Weimar prelude and the alternative to Hitler’s strategy
The book’s introduction presents two conflicting paths interwar Germany could pursue to leave the abyss it found itself in: the one it historically followed after 1933, represented by Hitler, and an “Atlanticist” geopolitical strategy implemented to a large extent in 1924-1933, represented by Gustav Stresemann, foreign minister from 1923 to 1929. Hjalmar Schacht is the middle ground. Firstly, what did they have in common? Both were keenly aware of America’s rise to superpower status and the importance it would play in European geopolitics. This game-changing American rise is one of the book’s major themes. Both Hitler and Stresemann knew that America’s population, land area and resources allowed it to outcompete any individual European state through economies of scale. Their strategies centered on how to preserve German and European relevance in light of this development. Both understood the Great War as the result of imperial competition, with Great Britain as the Second Reich’s nemesis. Both pursued a revision of the burdens imposed by the winners: reparations, the occupied Rhineland and the new borders.

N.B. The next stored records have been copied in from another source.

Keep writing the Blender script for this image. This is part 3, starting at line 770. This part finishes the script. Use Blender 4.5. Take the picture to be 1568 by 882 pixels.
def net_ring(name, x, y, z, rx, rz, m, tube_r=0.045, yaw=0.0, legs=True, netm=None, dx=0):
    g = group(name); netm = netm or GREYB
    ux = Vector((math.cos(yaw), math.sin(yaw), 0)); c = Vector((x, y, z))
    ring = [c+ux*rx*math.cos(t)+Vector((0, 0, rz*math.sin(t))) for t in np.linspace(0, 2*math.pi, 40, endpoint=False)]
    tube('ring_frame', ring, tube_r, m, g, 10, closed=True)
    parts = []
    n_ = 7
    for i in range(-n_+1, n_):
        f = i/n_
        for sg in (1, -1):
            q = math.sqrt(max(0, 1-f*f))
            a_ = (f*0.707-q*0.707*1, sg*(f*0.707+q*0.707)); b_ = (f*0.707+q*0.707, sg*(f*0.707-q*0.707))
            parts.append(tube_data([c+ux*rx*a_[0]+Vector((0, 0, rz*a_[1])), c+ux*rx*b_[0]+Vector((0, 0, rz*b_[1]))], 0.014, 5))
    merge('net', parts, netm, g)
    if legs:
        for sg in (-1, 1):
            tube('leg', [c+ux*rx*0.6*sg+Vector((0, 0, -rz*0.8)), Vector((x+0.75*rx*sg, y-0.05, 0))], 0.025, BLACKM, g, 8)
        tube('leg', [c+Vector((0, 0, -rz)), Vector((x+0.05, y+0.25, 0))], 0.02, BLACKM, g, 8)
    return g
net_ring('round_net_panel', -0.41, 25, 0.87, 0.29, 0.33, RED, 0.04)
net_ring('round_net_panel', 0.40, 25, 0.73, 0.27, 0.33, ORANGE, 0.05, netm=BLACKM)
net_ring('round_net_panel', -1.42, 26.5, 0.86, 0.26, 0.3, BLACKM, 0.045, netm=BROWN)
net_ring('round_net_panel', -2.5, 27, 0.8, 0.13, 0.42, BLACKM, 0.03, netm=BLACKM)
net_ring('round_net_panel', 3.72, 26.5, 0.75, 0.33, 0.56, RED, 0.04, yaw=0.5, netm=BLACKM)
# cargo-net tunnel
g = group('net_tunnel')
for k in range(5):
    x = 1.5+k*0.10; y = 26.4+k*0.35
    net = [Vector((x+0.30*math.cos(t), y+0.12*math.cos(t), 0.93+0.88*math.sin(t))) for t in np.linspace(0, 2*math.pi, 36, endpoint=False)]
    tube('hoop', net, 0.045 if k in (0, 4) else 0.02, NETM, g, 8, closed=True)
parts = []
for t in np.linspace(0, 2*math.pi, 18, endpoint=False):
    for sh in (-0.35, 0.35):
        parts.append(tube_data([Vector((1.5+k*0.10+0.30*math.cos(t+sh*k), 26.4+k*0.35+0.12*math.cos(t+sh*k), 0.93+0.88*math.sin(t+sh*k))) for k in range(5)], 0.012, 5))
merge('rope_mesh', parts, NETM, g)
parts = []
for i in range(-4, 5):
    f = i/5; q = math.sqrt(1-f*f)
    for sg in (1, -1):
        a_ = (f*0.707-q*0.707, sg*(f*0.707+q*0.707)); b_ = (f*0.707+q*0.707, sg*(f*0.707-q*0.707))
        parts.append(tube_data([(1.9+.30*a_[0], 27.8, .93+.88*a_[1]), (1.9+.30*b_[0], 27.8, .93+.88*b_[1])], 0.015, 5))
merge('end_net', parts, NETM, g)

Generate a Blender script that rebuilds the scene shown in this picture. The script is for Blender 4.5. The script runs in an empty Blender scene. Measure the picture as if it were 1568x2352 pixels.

Hitler’s vision of history was not deterministic, and he thus believed it was possible for Europe to achieve parity with America by forming a market of similar size and population, which would be created not through something along the lines of the EU but through a dominant state’s hegemony, as Prussia had done in its unification of Germany. This state would, of course, be Germany itself. The primary purpose of this hegemony would be the acquisition of means of sustenance, the struggle for which he considered the engine of history. It is for this reason he calculated Great Britain would have no inherent geopolitical reason to oppose his policies. Wilhelmine Germany’s rising exports and market dominance brought it into direct competition with Britain, and hence, its allies, cementing its destruction in the Great War. He would not repeat the same mistake: Germany would not seek primacy through economics, avoiding a commercial confrontation with Britain, and would only seek to secure its means of sustenance on the continent, where the British wouldn’t lose any means of sustenance as theirs were on the empire. It would thus be possible to have a neutral or friendly London. This was one cornerstone of his vision: Britain as a counterweight to America. The logical conclusion was that war would happen sooner or later, allowing Germany to settle scores with the French and assert its hegemony to the East. As risky as it could be, Hitler saw Germany’s confrontations with the other great powers as an existential struggle and thus accepted the risk.